So I'm currently building an android app and for the login and registration process, I'm using Firebase. Everything else will be stored in my server/database. My question is, would it be a good practice to use the Firebase UID (a varchar) as my primary key in my own database?
Or would it be better to use auto-increment int as the primary key, and simply store the UID in another column with a unique constraint?
I always thought that it would be a bad practice to use varchar but then again, I see that postgresql has the UUID function which I believe is meant for this exact purpose??
Any thoughts?
CodePudding user response:
The UID is generated by Firebase and not by you (or your database). I would therefore not use it as a primary key in your database.

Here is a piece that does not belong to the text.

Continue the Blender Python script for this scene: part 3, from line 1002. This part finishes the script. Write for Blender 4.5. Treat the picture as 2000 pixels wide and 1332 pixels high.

Also the UUID is not a varchar in postgres. The only real benefit of using an UUID (in my opinion) is that it is unique also outside of your environment. This might be beneficial if you want to share your ids with other applications.
The data type uuid stores Universally Unique Identifiers (UUID) as defined by RFC 4122, ISO/IEC 9834-8:2005, and related standards. (Some systems refer to this data type as a globally unique identifier, or GUID, instead.) This identifier is a 128-bit quantity that is generated by an algorithm chosen to make it very unlikely that the same identifier will be generated by anyone else in the known universe using the same algorithm. Therefore, for distributed systems, these identifiers provide a better uniqueness guarantee than sequence generators, which are only unique within a single database.